ANKARA, October 20 (RIA Novosti) – Turkey is keeping its border open for Kurdish armed forces crossing from Iraq into Syria to fight the Islamic State (IS) jihadist group, Turkish Foreign Minister Mevlut Cavusoglu said Monday.
“We are assisting the Peshmerga [Kurdish armed forces in the semiautonomous Iraqi Kurdistan] to cross into Kobani and we are in full collaboration with the coalition,” Cavusoglu told reporters.
On Sunday, the White House said that US President Barack Obama and his Turkish counterpart Recep Tayyip Erdogan in a telephone conversation agreed to strengthen cooperation against the IS.

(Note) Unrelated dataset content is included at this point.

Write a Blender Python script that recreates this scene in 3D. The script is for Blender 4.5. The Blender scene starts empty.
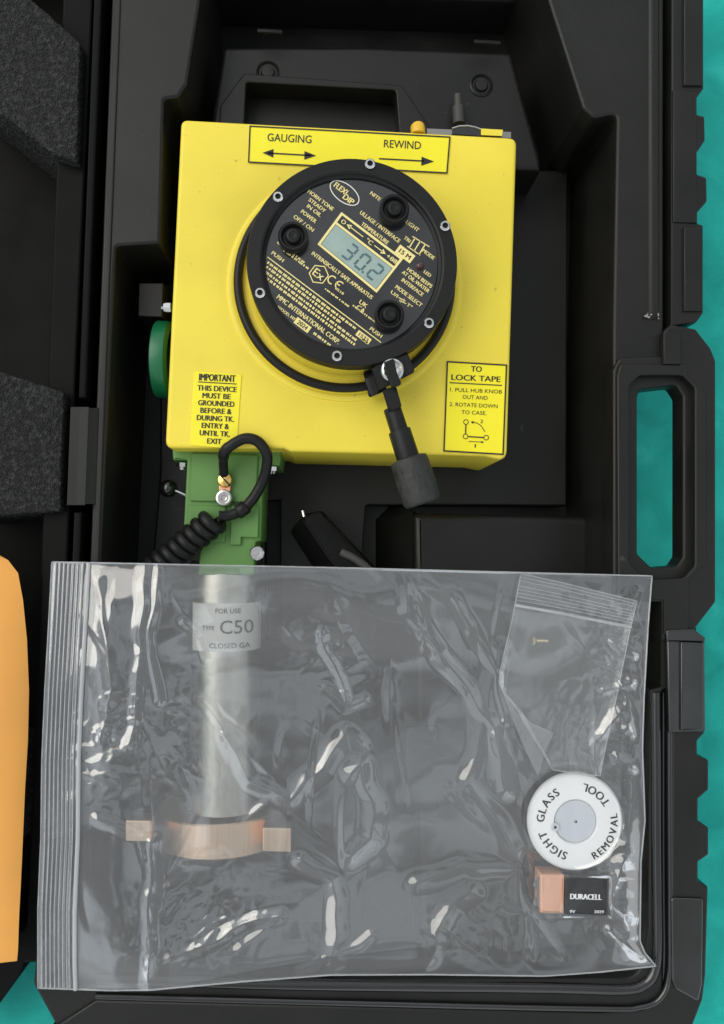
import bpy, bmesh, math, random
from mathutils import Vector, Matrix, noise

random.seed(7)
C = bpy.context.scene
COL = C.collection
PI = math.pi

# ------------------------------------------------------------------ camera
F_PX, CX, CY, D = 800.0, 362.0, 512.0, 0.56
n_c = Vector(((324 - CX) / F_PX, (CY - 548) / F_PX, -1)).normalized()
zc = -n_c
ro = math.radians(1.8)
xc = Vector((math.cos(ro), -math.sin(ro), 0))
xc = (xc - zc * xc.dot(zc)).normalized()
yc = zc.cross(xc)
RC = Matrix((xc, yc, zc))                       # camera space -> world
cam_d = bpy.data.cameras.new('camera')
cam = bpy.data.objects.new('camera', cam_d)
COL.objects.link(cam)
cam.matrix_world = Matrix.Translation((0, 0, D)) @ RC.to_4x4()
cam_d.sensor_fit = 'VERTICAL'
cam_d.angle = 2 * math.atan(512 / F_PX)
cam_d.clip_start = 0.01
cam_d.clip_end = 100
C.camera = cam

# ------------------------------------------------------------------ world, sun, exposure
SUN_EL, SUN_AZ = math.radians(49), math.radians(-66)     # azimuth clockwise from +y
W = bpy.data.worlds.new('World')
C.world = W
W.use_nodes = True
nt = W.node_tree
bg = nt.nodes['Background']
sky = nt.nodes.new('ShaderNodeTexSky')
sky.sky_type = 'NISHITA'
sky.sun_disc = False
sky.sun_elevation = SUN_EL
sky.sun_rotation = SUN_AZ
sky.dust_density = 3.0
tc = nt.nodes.new('ShaderNodeTexCoord')
nz = nt.nodes.new('ShaderNodeTexNoise')
nz.inputs['Scale'].default_value = 3.2
nz.inputs['Detail'].default_value = 5
nz.inputs['Distortion'].default_value = 0.6
cr = nt.nodes.new('ShaderNodeValToRGB')
cr.color_ramp.elements[0].position = 0.465
cr.color_ramp.elements[0].color = (0.0, 0.0, 0.0, 1)
cr.color_ramp.elements[1].position = 0.535
cr.color_ramp.elements[1].color = (1, 1, 1, 1)
cl = nt.nodes.new('ShaderNodeMixRGB')                   # darker and lighter cloud
cl.inputs[1].default_value = (3.5, 3.5, 3.4, 1)
cl.inputs[2].default_value = (7.4, 7.9, 8.3, 1)
mx = nt.nodes.new('ShaderNodeMixRGB')
mx.inputs[0].default_value = 0.86
nt.links.new(tc.outputs['Generated'], nz.inputs['Vector'])
nt.links.new(nz.outputs['Fac'], cr.inputs['Fac'])
nt.links.new(cr.outputs['Color'], cl.inputs[0])
nt.links.new(sky.outputs['Color'], mx.inputs[1])
nt.links.new(cl.outputs['Color'], mx.inputs[2])
sx_ = nt.nodes.new('ShaderNodeSeparateXYZ')             # sky dimmed overhead, added to darken what flat surfaces mirror
zr = nt.nodes.new('ShaderNodeMapRange')
zr.interpolation_type = 'SMOOTHSTEP'
zr.inputs[1].default_value = 0.80
zr.inputs[2].default_value = 0.97
zr.inputs[3].default_value = 1.0
zr.inputs[4].default_value = 0.58
dk = nt.nodes.new('ShaderNodeMixRGB')
dk.blend_type = 'MULTIPLY'
dk.inputs[0].default_value = 1.0
nt.links.new(tc.outputs['Generated'], sx_.inputs[0])
nt.links.new(sx_.outputs['Z'], zr.inputs[0])
nt.links.new(mx.outputs['Color'], dk.inputs[1])
nt.links.new(zr.outputs[0], dk.inputs[2])
nt.links.new(dk.outputs['Color'], bg.inputs['Color'])
bg.inputs['Strength'].default_value = 0.14
sd = bpy.data.lights.new('sun', 'SUN')
sd.energy = 1.25
sd.angle = math.radians(50)
sd.color = (1.0, 0.95, 0.87)
sun = bpy.data.objects.new('sun', sd)
COL.objects.link(sun)
sv = Vector((math.sin(SUN_AZ) * math.cos(SUN_EL), math.cos(SUN_AZ) * math.cos(SUN_EL), math.sin(SUN_EL)))
sun.rotation_euler = sv.to_track_quat('Z', 'Y').to_euler()
sun.location = sv * 2
C.view_settings.view_transform = 'Standard'
C.view_settings.look = 'None'
C.view_settings.exposure = 0.17
C.view_settings.gamma = 1.0
C.cycles.max_bounces = 10
C.cycles.transparent_max_bounces = 40
C.cycles.caustics_reflective = False
C.cycles.caustics_refractive = False
C.cycles.use_denoising = True

# ------------------------------------------------------------------ helpers
def U(px, py, z=0.0):
    dc = ((px - CX) / F_PX, (CY - py) / F_PX, -1.0)
    d = xc * dc[0] + yc * dc[1] + zc * dc[2]
    # xc, yc, zc hold world axes seen from the camera; world = transpose
    d = Vector((xc[0] * dc[0] + xc[1] * dc[1] + xc[2] * dc[2],
                yc[0] * dc[0] + yc[1] * dc[1] + yc[2] * dc[2],
                zc[0] * dc[0] + zc[1] * dc[1] + zc[2] * dc[2]))
    t = (z - D) / d.z
    return Vector((d.x * t, d.y * t, z))

def mpp(z):                                            # metres per photo pixel at height z
    return (D - z) / F_PX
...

The IS, also known as the Islamic State of Iraq and Greater Syria (ISIS) or the Islamic State of Iraq and the Levant (ISIL), has been fighting the Syrian government since 2012. In June, the extremist group expanded its attacks to northern and western Iraq.
On September 16, IS fighters besieged Kobani, one of the largest towns in the Kurdish region of Syria bordering Turkey. The fighting in and around the town claimed the lives of over 550 people and caused some 180,000 residents to flee across the border to Turkey, according to the UK-based Syrian Observatory for Human Rights.
A US-led coalition is currently carrying out airstrikes against IS positions in Syria and Iraq. Obama's anti-IS strategy also includes bolstering a ground force of Kurds, Iraqis and moderate elements of Syria's opposition.